2013ApJ...772...92P

We explore the relationship between gas, dust, and star formation in a sample of 12 ultraluminous infrared galaxies (ULIRGs) at high-redshift compared to a similar sample of local galaxies. We present new CO observations and/or Spitzer mid-IR spectroscopy for six 70 µm selected galaxies at z ∼ 1 in order to quantify the properties of the molecular gas reservoir, the contribution of an active galactic nucleus (AGN) to the mid-IR luminosity, and the star formation efficiency (SFE = L_IR/L_CO'). The mid-IR spectra show strong polycyclic aromatic hydrocarbon (PAH) emission, and our spectral decomposition suggests that the AGN makes a minimal contribution (<25%) to the mid-IR luminosity.
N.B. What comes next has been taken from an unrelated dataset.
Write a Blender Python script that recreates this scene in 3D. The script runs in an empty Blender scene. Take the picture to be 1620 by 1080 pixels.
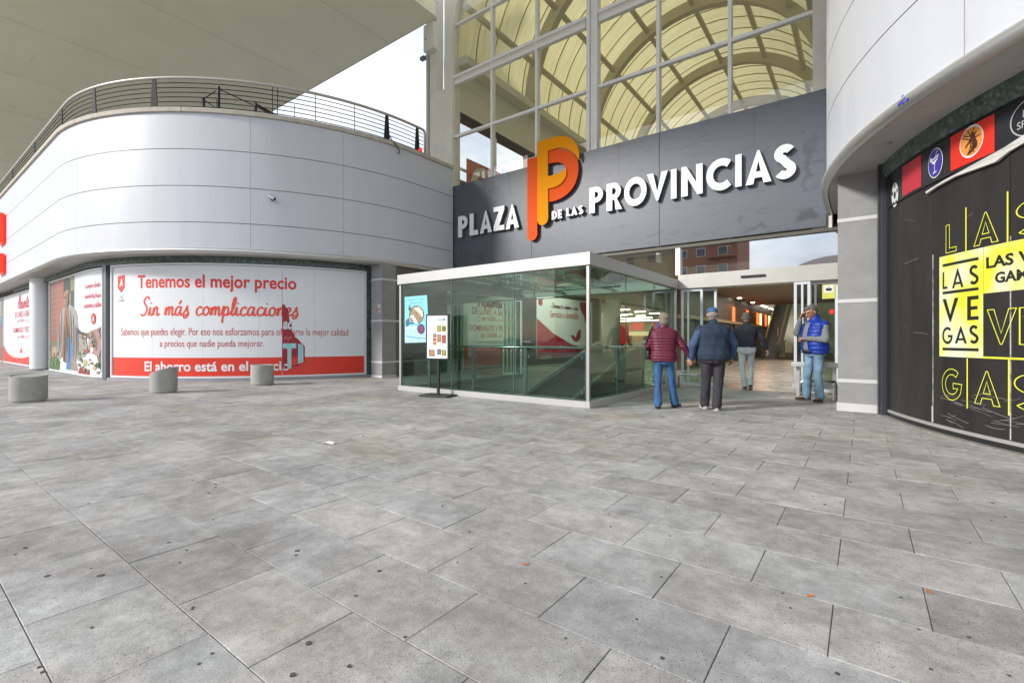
import bpy, bmesh, math, random
import numpy as np
from mathutils import Vector, Matrix
random.seed(7)
S = bpy.context.scene
COL = S.collection
R_ = math.radians
# ------------------------------------------------------------------ camera
F0, CX, HY, H = 750.0, 810.0, 537.0, 1.15
AX, BX = 0.803, 0.596
_n = math.hypot(AX, BX); AX /= _n; BX /= _n
cam = bpy.data.cameras.new('camera'); co = bpy.data.objects.new('camera', cam); COL.objects.link(co)
cam.sensor_width = 36; cam.lens = 36*F0/1620; cam.shift_y = (HY-540)/1620
cam.clip_start = 0.05; cam.clip_end = 2000
co.location = (0, 0, H); co.rotation_euler = (R_(90), 0, math.atan2(BX, AX))
S.camera = co
# ------------------------------------------------------------------ world
W = bpy.data.worlds.new('World'); S.world = W; W.use_nodes = True
nt = W.node_tree; nt.nodes.clear(); L = nt.links.new
SUN_EL, SUN_AZ = 26, 211          # degrees; azimuth measured clockwise from +y
out = nt.nodes.new('ShaderNodeOutputWorld'); bg = nt.nodes.new('ShaderNodeBackground')
sky = nt.nodes.new('ShaderNodeTexSky'); sky.sky_type = 'NISHITA'; sky.sun_disc = False
sky.sun_elevation = R_(SUN_EL); sky.sun_rotation = R_(SUN_AZ); sky.air_density = 1.0; sky.dust_density = 1.5
tc = nt.nodes.new('ShaderNodeTexCoord'); mp = nt.nodes.new('ShaderNodeMapping'); mp.inputs['Scale'].default_value = (1, 1, 2.2)
nz = nt.nodes.new('ShaderNodeTexNoise'); nz.inputs['Scale'].default_value = 3.0; nz.inputs['Detail'].default_value = 7; nz.inputs['Roughness'].default_value = .6
cr = nt.nodes.new('ShaderNodeValToRGB'); cr.color_ramp.elements[0].position = .36; cr.color_ramp.elements[1].position = .56
nz2 = nt.nodes.new('ShaderNodeTexNoise'); nz2.inputs['Scale'].default_value = 5.5; nz2.inputs['Detail'].default_value = 5
cc = nt.nodes.new('ShaderNodeValToRGB'); cc.color_ramp.elements[0].position = .3; cc.color_ramp.elements[1].position = .7
cc.color_ramp.elements[0].color = (3.3, 3.6, 4.2, 1); cc.color_ramp.elements[1].color = (4.7, 4.8, 5.0, 1)
skm = nt.nodes.new('ShaderNodeMix'); skm.data_type = 'RGBA'; skm.blend_type = 'MIX'; skm.inputs[0].default_value = .7
skm.inputs[7].default_value = (2.3, 3.0, 4.1, 1)
mx = nt.nodes.new('ShaderNodeMix'); mx.data_type = 'RGBA'
L(tc.outputs['Generated'], mp.inputs[0]); L(mp.outputs[0], nz.inputs['Vector']); L(mp.outputs[0], nz2.inputs['Vector'])
L(nz.outputs['Fac'], cr.inputs[0]); L(nz2.outputs['Fac'], cc.inputs[0])
L(sky.outputs[0], skm.inputs[6]); L(skm.outputs[2], mx.inputs[6]); L(cc.outputs[0], mx.inputs[7]); L(cr.outputs[0], mx.inputs[0])
L(mx.outputs[2], bg.inputs['Color']); bg.inputs['Strength'].default_value = .12; L(bg.outputs[0], out.inputs[0])
sl = bpy.data.lights.new('sun', 'SUN'); so = bpy.data.objects.new('sun', sl); COL.objects.link(so)
sl.energy = 1.5; sl.angle = R_(8); sl.color = (1, .97, .92)
so.rotation_euler = (R_(90-SUN_EL), 0, R_(180-SUN_AZ)); so.location = (0, -20, 30)
S.view_settings.view_transform = 'Standard'; S.view_settings.look = 'None'; S.view_settings.gamma = 1
S.view_settings.exposure = 1.27; S.view_settings.use_curve_mapping = False
S.cycles.max_bounces = 10; S.cycles.transparent_max_bounces = 24; S.cycles.diffuse_bounces = 5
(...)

The 70 µm selected ULIRGs, which we find to be spectroscopic close pairs, are observed to have high SFE, similar to local ULIRGs and high-redshift submillimeter galaxies, consistent with enhanced IR luminosity due to an ongoing major merger. Combined with existing observations of local and high-redshift ULIRGs, we further compare the PAH, IR, and CO luminosities. We show that the ratio L_PAH, 6.2_/LIR_ decreases with increasing IR luminosity for both local and high-redshift galaxies, but the trend for high-redshift galaxies is shifted to higher IR luminosities; the average L_PAH, 6.2_/LIR_ratio at a given L_IR is ∼3 times higher at high-redshift. When we normalize by the molecular gas, we find this trend to be uniform for galaxies at all redshifts and that the molecular gas is correlated with the PAH dust emission. The similar trends seen in the [C II] to molecular gas ratios in other studies suggests that PAH emission, like [C II], continues to be a good tracer of photodissociation regions even at high-redshift. Together the CO, PAH, and far-IR fine structure lines should be useful for constraining the interstellar medium conditions in high-redshift galaxies.